Problem statement >>
State how many lines hold the word "this", with no other words.

Entries taken from a collection >>
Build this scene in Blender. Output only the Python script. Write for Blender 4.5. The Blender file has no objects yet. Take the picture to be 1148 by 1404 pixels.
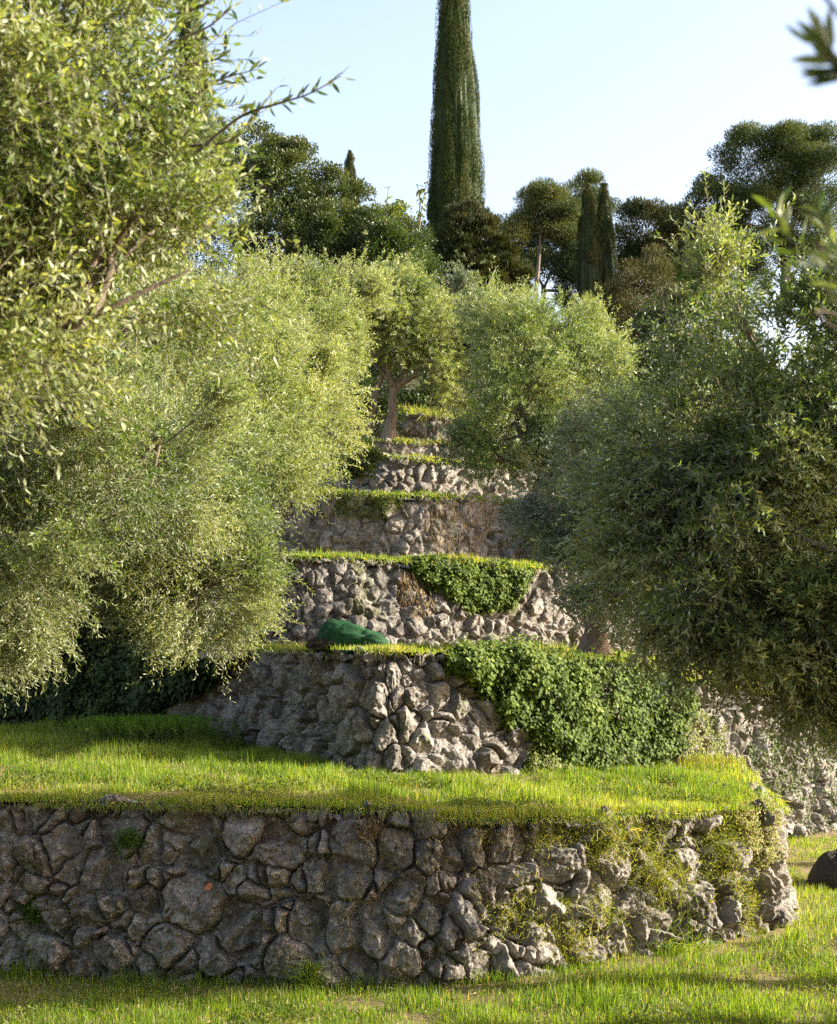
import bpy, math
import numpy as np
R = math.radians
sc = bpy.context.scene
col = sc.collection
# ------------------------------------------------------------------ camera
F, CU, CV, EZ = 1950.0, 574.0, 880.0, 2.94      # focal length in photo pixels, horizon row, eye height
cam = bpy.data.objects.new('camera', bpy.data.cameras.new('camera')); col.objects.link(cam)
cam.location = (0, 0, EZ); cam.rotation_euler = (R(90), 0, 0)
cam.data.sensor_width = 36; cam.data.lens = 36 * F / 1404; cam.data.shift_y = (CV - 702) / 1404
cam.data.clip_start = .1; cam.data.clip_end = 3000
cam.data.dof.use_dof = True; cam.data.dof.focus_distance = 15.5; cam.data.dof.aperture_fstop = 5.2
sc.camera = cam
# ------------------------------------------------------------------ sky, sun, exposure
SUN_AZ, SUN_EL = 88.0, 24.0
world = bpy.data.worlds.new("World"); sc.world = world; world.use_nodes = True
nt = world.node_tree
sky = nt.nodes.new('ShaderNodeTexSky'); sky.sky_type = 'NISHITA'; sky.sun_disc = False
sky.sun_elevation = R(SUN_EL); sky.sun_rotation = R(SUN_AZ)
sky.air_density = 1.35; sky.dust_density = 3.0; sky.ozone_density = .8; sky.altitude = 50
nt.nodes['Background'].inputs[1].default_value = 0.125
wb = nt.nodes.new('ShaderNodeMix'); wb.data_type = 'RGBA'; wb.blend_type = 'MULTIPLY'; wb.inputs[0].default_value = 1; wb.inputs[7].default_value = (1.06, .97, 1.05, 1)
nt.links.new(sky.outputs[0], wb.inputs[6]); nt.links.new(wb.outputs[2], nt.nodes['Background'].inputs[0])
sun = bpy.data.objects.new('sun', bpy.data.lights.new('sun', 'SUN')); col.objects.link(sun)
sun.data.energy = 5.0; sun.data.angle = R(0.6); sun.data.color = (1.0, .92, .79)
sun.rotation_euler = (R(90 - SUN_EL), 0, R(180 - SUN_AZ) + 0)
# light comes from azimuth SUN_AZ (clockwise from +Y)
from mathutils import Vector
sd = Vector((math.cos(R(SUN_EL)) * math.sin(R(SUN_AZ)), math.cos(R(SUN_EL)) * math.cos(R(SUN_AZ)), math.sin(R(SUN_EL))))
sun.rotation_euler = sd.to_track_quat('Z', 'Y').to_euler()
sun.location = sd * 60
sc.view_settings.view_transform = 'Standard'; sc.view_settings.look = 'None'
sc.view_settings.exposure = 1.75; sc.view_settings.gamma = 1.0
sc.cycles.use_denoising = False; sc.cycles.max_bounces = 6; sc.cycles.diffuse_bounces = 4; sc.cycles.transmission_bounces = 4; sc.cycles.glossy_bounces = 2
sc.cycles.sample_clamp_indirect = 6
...
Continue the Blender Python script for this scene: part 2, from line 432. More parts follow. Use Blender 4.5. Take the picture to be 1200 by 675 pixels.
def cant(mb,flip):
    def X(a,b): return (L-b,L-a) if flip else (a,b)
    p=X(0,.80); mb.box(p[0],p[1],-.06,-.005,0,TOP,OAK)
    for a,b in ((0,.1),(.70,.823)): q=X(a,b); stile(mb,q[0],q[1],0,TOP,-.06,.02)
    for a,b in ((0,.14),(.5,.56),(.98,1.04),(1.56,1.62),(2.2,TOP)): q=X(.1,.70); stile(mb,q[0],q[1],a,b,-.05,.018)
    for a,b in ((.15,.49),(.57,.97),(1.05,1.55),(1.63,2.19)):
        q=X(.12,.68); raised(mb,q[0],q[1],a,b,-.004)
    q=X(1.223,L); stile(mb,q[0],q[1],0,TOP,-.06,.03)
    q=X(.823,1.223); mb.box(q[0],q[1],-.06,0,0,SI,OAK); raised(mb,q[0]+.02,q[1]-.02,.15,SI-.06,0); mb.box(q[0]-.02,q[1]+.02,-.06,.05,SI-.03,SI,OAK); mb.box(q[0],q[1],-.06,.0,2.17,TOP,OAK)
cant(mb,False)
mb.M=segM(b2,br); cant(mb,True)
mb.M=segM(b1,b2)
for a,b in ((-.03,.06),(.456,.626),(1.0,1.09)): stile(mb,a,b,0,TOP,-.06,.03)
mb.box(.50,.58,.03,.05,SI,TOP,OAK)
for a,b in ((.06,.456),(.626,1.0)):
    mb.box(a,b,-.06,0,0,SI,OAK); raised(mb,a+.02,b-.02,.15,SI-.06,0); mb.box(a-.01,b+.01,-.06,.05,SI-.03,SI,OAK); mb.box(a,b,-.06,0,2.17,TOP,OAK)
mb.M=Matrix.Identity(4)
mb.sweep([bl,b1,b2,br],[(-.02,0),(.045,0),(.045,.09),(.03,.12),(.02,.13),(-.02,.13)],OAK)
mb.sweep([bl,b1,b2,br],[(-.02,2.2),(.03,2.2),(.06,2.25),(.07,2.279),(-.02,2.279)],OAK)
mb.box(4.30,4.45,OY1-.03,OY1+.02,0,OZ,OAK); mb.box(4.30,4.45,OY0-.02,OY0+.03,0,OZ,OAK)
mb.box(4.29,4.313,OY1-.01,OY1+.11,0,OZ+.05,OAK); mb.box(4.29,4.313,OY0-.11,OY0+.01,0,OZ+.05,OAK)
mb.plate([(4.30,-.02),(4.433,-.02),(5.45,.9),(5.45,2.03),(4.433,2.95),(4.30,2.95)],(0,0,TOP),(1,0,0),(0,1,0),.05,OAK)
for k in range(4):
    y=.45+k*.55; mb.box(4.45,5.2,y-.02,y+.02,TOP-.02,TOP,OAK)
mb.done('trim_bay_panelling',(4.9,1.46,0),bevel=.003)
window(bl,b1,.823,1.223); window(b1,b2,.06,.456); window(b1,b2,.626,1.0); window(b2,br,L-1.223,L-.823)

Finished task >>
2